食べるシーンが印象的だ。山の中でおにぎりを頬張り、畑で採れたレンコンの味に衝撃を受け、そのレンコンを挟んだ「バインミー」、特産のすだちが入った「フォー」などを調理する。
「フォーの麺は米が原料ですし、スープは柔らかい味で、あっさりして食べやすい。知らない親戚だった“ミンおばさん”が遺したベトナム語の手書きレシピを翻訳してもらって、自分でも食べたこともない料理を作り、『食』を通じて様々な縁をつないでいきます。また、一人暮らしの自分が食べるご飯を作るのも大事なシーン。魚を焼いて、味噌汁もお出汁をとって作って、ご飯も炊いて…という、ささやかだけど、しっかりした食事をすることが映画の核になっています」
山間の町に定住するベトナム人たちの生活や日本語教室の様子なども描かれる。
「映画に出てくるホテルはオーナーが日本人とベトナム人のご夫婦で、それは実際にあるホテルがモデルです。そもそも日本にベトナムの方は多く、ベトナム料理店も多くなりましたよね。日本に外国の方がたくさん入って来られて事件とか事故が起きた…とかも聞きますけど、日本人だけでもそういうことは起きるわけですし、過剰に反応せず、普通にあることとして、映画では大きくピックアップされることなく描かれています」
吉野川市と板野町の自然も映像に捉えられた。「約1カ月滞在しました。都会で暮らしている者からすると、夜が暗い…と感じます。撮影がなければ、夜間はどこにも出歩かない。うわつかないというか、変な刺激もなく、朝も早いので夜は早く寝て、普通に自然のサイクルに合わせた生活になっていきました」
共演者では、音楽畑のレジェンド的な存在である2人の“自由人”が異彩を放つ。「ピンキーとキラーズ」からソロ歌手、ミュージカルの第一線で活躍してきた今陽子。関西フォーク草創期から活動し、現在も吟遊詩人のように全国を旅するシンガー・ソングライターの大塚まさじ。映画の肝となる役を担う。

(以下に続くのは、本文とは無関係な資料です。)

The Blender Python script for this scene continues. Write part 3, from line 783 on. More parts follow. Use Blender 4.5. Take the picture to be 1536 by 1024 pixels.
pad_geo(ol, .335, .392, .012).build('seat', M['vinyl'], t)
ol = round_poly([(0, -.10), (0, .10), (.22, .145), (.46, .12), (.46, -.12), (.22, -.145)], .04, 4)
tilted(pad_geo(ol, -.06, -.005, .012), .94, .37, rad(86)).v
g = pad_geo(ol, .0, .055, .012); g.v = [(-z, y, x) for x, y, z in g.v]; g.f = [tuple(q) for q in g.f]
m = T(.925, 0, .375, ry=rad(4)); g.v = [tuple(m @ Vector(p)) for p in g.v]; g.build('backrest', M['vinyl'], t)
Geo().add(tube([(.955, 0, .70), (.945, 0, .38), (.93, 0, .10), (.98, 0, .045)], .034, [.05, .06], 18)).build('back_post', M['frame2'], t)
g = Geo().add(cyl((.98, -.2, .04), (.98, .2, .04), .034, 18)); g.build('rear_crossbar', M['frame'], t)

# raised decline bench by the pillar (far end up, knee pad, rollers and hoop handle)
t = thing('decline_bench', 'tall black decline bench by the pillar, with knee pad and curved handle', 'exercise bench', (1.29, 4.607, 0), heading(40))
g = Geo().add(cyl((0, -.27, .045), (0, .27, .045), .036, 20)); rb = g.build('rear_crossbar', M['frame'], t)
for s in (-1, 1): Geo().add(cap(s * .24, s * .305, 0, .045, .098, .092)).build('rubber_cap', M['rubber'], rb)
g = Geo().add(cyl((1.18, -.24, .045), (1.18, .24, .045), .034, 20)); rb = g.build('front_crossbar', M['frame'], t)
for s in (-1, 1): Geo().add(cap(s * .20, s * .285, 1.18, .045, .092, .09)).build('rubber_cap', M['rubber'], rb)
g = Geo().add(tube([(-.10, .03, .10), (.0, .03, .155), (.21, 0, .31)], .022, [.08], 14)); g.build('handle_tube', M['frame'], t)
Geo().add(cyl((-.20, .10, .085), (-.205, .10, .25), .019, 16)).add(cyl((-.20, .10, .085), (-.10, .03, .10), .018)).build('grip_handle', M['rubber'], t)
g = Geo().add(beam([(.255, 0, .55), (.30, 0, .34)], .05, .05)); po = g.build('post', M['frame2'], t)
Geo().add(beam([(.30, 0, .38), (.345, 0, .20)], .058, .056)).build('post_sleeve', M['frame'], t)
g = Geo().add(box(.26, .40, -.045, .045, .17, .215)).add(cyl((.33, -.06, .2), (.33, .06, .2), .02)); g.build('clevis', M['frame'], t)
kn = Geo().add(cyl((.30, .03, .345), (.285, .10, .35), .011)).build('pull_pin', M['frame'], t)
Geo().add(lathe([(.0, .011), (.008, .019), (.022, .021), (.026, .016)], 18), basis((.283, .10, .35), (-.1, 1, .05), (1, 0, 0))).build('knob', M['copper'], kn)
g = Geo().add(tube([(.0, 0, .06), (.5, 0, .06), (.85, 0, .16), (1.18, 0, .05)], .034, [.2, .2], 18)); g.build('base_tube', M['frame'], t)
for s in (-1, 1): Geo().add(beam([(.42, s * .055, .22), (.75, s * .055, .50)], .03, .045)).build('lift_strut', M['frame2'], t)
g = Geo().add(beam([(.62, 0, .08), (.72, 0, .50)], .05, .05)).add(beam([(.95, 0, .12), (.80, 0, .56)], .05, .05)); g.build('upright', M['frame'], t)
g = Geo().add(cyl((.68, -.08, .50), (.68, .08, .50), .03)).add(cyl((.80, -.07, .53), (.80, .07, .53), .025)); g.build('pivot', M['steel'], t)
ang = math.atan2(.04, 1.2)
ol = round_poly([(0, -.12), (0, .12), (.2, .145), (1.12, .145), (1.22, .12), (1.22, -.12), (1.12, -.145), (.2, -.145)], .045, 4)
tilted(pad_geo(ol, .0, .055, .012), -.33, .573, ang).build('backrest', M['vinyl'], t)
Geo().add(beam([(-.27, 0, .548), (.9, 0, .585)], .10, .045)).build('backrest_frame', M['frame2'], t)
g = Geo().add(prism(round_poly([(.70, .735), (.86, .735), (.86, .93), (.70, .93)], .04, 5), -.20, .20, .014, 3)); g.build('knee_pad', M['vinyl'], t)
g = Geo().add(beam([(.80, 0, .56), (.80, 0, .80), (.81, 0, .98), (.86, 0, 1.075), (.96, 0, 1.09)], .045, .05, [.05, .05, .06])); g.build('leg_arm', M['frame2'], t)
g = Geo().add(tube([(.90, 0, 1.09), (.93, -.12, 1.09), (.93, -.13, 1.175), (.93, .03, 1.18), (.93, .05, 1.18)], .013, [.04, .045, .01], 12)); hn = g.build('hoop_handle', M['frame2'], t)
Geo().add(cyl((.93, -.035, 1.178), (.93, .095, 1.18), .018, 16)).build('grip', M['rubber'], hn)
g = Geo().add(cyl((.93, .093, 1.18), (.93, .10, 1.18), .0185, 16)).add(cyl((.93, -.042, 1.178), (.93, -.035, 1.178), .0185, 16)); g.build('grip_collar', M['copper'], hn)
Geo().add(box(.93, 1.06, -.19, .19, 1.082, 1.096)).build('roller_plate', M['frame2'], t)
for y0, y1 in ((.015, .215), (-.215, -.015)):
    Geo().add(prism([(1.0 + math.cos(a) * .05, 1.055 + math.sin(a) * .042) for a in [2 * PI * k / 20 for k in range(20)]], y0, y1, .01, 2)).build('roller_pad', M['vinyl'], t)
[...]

「今さんと大塚さんは異色のキャラクター。違う世界から来た人たちで、人が見えないものが見えてしまう。今さんは旅する人。立が山の中で鹿を撃つ銃声を怖がる場面で、『起きてもいないことを心配しなさんな』という今さんのセリフがある。都会の便利さに慣れて心配性の立に対し、人間も自然の一部であり、抗えない自然の中で生きていくことを教えてくれる。ちなみに今さんは“晴れ女”。少し前まで雨が降っていたのに今さんが来られた途端に晴れる。『私は晴れ女なのよ』とおっしゃった通りでした。大塚さん演じるお遍路さんは“妖精”だと私は思いました。何度かすれ違って会話するシーンがあり、それは何かを妖精として立に伝えに来ているのではないかと。大塚さんは丹波篠山にお住まいで、いろんな場所に行かれて歌っておられて(実生活も)やっぱり妖精なんだなと」
また、亡きおじ夫婦の足跡を長ゼリフで伝える元同僚の医師を演じた堀内正美と撮影後も交流。中江は「神戸に住む堀内さんが阪神大震災での体験を書かれた著書を購入し、東京でのサイン会を予約してお会いしました。とても素敵な方です」と振り返った。そういった人生の大先輩たちとの出会いもあった。
中江はこの映画を、そして人生を「山」に例えた。
「主人公は50歳という、既に人生の後半戦に入っているので、上り坂ではなく、下り坂をいかに下っていくか。下山する時が一番難しいんですよね。勢い余って下るとだいたい大けがをしちゃうんで。ゆっくりゆっくり、足を痛めないように、景色を眺めながら下山する、それはそれで『下る楽しさ』があると思います。その下り方の上手な人たちと徳島で出会った…という作品です」
「道草」しながら「キッチン」に立つ。そんな日常を描いた同作は徳島に続き、22日から全国順次公開される。